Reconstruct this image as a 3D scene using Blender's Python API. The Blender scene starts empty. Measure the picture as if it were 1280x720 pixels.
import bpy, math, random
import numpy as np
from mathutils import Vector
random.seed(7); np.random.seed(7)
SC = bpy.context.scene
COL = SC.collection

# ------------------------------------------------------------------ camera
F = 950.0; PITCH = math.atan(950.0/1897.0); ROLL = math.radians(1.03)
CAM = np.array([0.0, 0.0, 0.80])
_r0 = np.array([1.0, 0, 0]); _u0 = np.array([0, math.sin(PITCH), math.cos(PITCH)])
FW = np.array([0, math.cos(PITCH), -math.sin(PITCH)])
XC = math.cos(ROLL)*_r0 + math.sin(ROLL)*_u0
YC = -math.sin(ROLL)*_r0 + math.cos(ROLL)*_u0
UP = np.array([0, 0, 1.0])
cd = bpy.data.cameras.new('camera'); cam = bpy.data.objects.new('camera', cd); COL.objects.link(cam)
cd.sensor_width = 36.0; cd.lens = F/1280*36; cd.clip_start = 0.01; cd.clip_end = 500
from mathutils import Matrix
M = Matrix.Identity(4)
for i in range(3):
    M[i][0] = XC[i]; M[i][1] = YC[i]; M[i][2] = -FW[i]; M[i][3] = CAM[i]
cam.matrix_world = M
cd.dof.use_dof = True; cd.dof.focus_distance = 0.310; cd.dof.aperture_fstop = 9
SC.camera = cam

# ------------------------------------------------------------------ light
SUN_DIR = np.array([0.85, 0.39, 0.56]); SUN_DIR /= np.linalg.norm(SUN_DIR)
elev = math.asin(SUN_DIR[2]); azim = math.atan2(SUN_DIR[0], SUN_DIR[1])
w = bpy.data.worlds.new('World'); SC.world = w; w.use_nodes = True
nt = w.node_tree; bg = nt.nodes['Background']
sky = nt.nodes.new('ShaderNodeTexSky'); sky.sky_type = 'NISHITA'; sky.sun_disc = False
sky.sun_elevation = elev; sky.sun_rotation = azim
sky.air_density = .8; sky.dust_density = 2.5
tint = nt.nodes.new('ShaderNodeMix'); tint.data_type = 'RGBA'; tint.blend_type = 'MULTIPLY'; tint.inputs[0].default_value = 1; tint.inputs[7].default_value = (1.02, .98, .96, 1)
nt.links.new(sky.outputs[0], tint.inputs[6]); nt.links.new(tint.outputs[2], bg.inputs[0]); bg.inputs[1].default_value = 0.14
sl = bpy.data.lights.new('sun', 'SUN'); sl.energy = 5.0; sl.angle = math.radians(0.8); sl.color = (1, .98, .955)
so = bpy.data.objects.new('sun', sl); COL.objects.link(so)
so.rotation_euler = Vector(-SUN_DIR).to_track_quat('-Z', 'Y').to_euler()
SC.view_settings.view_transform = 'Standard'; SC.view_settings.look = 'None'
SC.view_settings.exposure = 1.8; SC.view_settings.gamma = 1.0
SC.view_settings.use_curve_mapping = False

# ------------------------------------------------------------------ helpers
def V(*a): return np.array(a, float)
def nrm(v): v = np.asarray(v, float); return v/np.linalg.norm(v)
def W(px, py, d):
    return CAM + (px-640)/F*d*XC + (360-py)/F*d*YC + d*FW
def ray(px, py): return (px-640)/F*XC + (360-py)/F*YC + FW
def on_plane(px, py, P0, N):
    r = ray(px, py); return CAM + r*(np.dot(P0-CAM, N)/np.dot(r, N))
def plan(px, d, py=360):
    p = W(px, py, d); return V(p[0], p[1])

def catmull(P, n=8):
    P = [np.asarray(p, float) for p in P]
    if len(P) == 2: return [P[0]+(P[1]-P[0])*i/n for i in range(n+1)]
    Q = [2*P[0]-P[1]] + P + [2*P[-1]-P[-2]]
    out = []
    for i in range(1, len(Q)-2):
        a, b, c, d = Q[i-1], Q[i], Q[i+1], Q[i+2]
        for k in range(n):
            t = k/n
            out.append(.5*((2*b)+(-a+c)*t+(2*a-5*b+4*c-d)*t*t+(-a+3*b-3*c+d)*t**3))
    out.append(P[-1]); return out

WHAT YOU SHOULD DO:
Using the data above, restate word for word the lines from its opening line through the line that contains "COL = SC.collection", and no more.

SOLUTION TO THIS EXERCISE:
Reconstruct this image as a 3D scene using Blender's Python API. The Blender scene starts empty. Measure the picture as if it were 1280x720 pixels.
import bpy, math, random
import numpy as np
from mathutils import Vector
random.seed(7); np.random.seed(7)
SC = bpy.context.scene
COL = SC.collection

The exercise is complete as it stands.